- **CHALLENGE**: Write the data out again in full, with no departure from the original.
________________________
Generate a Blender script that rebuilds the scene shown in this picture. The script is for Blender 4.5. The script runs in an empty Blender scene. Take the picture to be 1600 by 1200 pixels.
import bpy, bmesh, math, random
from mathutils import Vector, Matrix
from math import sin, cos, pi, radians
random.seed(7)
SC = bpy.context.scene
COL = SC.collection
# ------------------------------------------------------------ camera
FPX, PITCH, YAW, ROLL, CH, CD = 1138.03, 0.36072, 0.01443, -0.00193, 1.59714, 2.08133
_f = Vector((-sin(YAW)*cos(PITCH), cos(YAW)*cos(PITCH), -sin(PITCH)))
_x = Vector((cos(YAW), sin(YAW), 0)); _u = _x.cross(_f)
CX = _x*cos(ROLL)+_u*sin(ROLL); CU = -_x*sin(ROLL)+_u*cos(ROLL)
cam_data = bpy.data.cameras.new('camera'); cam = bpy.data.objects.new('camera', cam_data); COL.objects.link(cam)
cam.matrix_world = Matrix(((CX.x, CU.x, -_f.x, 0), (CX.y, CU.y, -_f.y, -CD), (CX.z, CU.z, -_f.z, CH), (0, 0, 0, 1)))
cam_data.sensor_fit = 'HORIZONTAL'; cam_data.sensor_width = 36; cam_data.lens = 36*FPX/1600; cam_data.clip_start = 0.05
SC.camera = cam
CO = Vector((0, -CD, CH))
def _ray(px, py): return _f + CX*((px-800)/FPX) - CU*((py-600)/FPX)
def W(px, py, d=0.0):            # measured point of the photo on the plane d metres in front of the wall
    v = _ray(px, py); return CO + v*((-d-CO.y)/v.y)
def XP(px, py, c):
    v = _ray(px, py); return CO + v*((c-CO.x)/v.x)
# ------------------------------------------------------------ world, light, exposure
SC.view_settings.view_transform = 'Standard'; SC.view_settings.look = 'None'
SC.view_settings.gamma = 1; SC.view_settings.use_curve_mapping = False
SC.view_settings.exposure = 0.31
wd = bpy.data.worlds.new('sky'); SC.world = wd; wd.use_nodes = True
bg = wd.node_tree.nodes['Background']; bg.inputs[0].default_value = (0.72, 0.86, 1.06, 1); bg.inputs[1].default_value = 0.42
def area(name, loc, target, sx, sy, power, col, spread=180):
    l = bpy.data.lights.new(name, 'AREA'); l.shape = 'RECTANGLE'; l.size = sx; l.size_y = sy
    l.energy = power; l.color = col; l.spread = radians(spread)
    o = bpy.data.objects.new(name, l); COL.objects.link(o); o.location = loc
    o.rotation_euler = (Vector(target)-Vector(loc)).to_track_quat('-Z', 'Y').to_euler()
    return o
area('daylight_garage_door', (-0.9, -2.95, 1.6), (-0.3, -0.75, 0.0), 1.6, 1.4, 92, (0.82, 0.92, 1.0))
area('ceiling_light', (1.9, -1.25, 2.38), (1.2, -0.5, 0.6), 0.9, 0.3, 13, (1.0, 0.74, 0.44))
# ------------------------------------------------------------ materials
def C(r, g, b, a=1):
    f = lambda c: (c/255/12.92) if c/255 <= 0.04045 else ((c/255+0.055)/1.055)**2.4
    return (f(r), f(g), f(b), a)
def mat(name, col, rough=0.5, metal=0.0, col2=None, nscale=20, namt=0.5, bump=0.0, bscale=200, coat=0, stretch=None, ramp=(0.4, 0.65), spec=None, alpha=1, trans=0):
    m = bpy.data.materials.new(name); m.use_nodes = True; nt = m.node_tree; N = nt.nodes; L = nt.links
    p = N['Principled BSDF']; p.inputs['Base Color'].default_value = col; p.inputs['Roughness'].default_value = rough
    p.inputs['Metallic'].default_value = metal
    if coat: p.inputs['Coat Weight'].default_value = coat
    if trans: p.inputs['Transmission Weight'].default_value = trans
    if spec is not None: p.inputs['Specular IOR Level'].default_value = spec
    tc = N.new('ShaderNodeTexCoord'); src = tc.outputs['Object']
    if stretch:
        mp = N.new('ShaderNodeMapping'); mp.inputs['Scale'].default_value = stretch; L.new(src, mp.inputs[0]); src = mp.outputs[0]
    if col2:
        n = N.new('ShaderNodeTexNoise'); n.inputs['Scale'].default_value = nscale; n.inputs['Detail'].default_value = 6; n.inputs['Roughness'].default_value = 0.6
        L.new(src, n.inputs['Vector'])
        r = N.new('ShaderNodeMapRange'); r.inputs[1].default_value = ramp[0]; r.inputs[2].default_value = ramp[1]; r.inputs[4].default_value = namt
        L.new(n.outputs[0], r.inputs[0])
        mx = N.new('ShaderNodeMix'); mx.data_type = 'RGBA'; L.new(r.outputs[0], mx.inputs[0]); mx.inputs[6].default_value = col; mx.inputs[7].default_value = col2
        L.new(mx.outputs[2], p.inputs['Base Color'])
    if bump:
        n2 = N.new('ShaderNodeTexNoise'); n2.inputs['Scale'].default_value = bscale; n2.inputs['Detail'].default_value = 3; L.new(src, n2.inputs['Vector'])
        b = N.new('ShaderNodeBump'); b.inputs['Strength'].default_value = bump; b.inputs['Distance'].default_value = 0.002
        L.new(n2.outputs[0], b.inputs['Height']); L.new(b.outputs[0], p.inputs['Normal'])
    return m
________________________
- **EXERCISE RESULT**:
Generate a Blender script that rebuilds the scene shown in this picture. The script is for Blender 4.5. The script runs in an empty Blender scene. Take the picture to be 1600 by 1200 pixels.
import bpy, bmesh, math, random
from mathutils import Vector, Matrix
from math import sin, cos, pi, radians
random.seed(7)
SC = bpy.context.scene
COL = SC.collection
# ------------------------------------------------------------ camera
FPX, PITCH, YAW, ROLL, CH, CD = 1138.03, 0.36072, 0.01443, -0.00193, 1.59714, 2.08133
_f = Vector((-sin(YAW)*cos(PITCH), cos(YAW)*cos(PITCH), -sin(PITCH)))
_x = Vector((cos(YAW), sin(YAW), 0)); _u = _x.cross(_f)
CX = _x*cos(ROLL)+_u*sin(ROLL); CU = -_x*sin(ROLL)+_u*cos(ROLL)
cam_data = bpy.data.cameras.new('camera'); cam = bpy.data.objects.new('camera', cam_data); COL.objects.link(cam)
cam.matrix_world = Matrix(((CX.x, CU.x, -_f.x, 0), (CX.y, CU.y, -_f.y, -CD), (CX.z, CU.z, -_f.z, CH), (0, 0, 0, 1)))
cam_data.sensor_fit = 'HORIZONTAL'; cam_data.sensor_width = 36; cam_data.lens = 36*FPX/1600; cam_data.clip_start = 0.05
SC.camera = cam
CO = Vector((0, -CD, CH))
def _ray(px, py): return _f + CX*((px-800)/FPX) - CU*((py-600)/FPX)
def W(px, py, d=0.0):            # measured point of the photo on the plane d metres in front of the wall
    v = _ray(px, py); return CO + v*((-d-CO.y)/v.y)
def XP(px, py, c):
    v = _ray(px, py); return CO + v*((c-CO.x)/v.x)
# ------------------------------------------------------------ world, light, exposure
SC.view_settings.view_transform = 'Standard'; SC.view_settings.look = 'None'
SC.view_settings.gamma = 1; SC.view_settings.use_curve_mapping = False
SC.view_settings.exposure = 0.31
wd = bpy.data.worlds.new('sky'); SC.world = wd; wd.use_nodes = True
bg = wd.node_tree.nodes['Background']; bg.inputs[0].default_value = (0.72, 0.86, 1.06, 1); bg.inputs[1].default_value = 0.42
def area(name, loc, target, sx, sy, power, col, spread=180):
    l = bpy.data.lights.new(name, 'AREA'); l.shape = 'RECTANGLE'; l.size = sx; l.size_y = sy
    l.energy = power; l.color = col; l.spread = radians(spread)
    o = bpy.data.objects.new(name, l); COL.objects.link(o); o.location = loc
    o.rotation_euler = (Vector(target)-Vector(loc)).to_track_quat('-Z', 'Y').to_euler()
    return o
area('daylight_garage_door', (-0.9, -2.95, 1.6), (-0.3, -0.75, 0.0), 1.6, 1.4, 92, (0.82, 0.92, 1.0))
area('ceiling_light', (1.9, -1.25, 2.38), (1.2, -0.5, 0.6), 0.9, 0.3, 13, (1.0, 0.74, 0.44))
# ------------------------------------------------------------ materials
def C(r, g, b, a=1):
    f = lambda c: (c/255/12.92) if c/255 <= 0.04045 else ((c/255+0.055)/1.055)**2.4
    return (f(r), f(g), f(b), a)
def mat(name, col, rough=0.5, metal=0.0, col2=None, nscale=20, namt=0.5, bump=0.0, bscale=200, coat=0, stretch=None, ramp=(0.4, 0.65), spec=None, alpha=1, trans=0):
    m = bpy.data.materials.new(name); m.use_nodes = True; nt = m.node_tree; N = nt.nodes; L = nt.links
    p = N['Principled BSDF']; p.inputs['Base Color'].default_value = col; p.inputs['Roughness'].default_value = rough
    p.inputs['Metallic'].default_value = metal
    if coat: p.inputs['Coat Weight'].default_value = coat
    if trans: p.inputs['Transmission Weight'].default_value = trans
    if spec is not None: p.inputs['Specular IOR Level'].default_value = spec
    tc = N.new('ShaderNodeTexCoord'); src = tc.outputs['Object']
    if stretch:
        mp = N.new('ShaderNodeMapping'); mp.inputs['Scale'].default_value = stretch; L.new(src, mp.inputs[0]); src = mp.outputs[0]
    if col2:
        n = N.new('ShaderNodeTexNoise'); n.inputs['Scale'].default_value = nscale; n.inputs['Detail'].default_value = 6; n.inputs['Roughness'].default_value = 0.6
        L.new(src, n.inputs['Vector'])
        r = N.new('ShaderNodeMapRange'); r.inputs[1].default_value = ramp[0]; r.inputs[2].default_value = ramp[1]; r.inputs[4].default_value = namt
        L.new(n.outputs[0], r.inputs[0])
        mx = N.new('ShaderNodeMix'); mx.data_type = 'RGBA'; L.new(r.outputs[0], mx.inputs[0]); mx.inputs[6].default_value = col; mx.inputs[7].default_value = col2
        L.new(mx.outputs[2], p.inputs['Base Color'])
    if bump:
        n2 = N.new('ShaderNodeTexNoise'); n2.inputs['Scale'].default_value = bscale; n2.inputs['Detail'].default_value = 3; L.new(src, n2.inputs['Vector'])
        b = N.new('ShaderNodeBump'); b.inputs['Strength'].default_value = bump; b.inputs['Distance'].default_value = 0.002
        L.new(n2.outputs[0], b.inputs['Height']); L.new(b.outputs[0], p.inputs['Normal'])
    return m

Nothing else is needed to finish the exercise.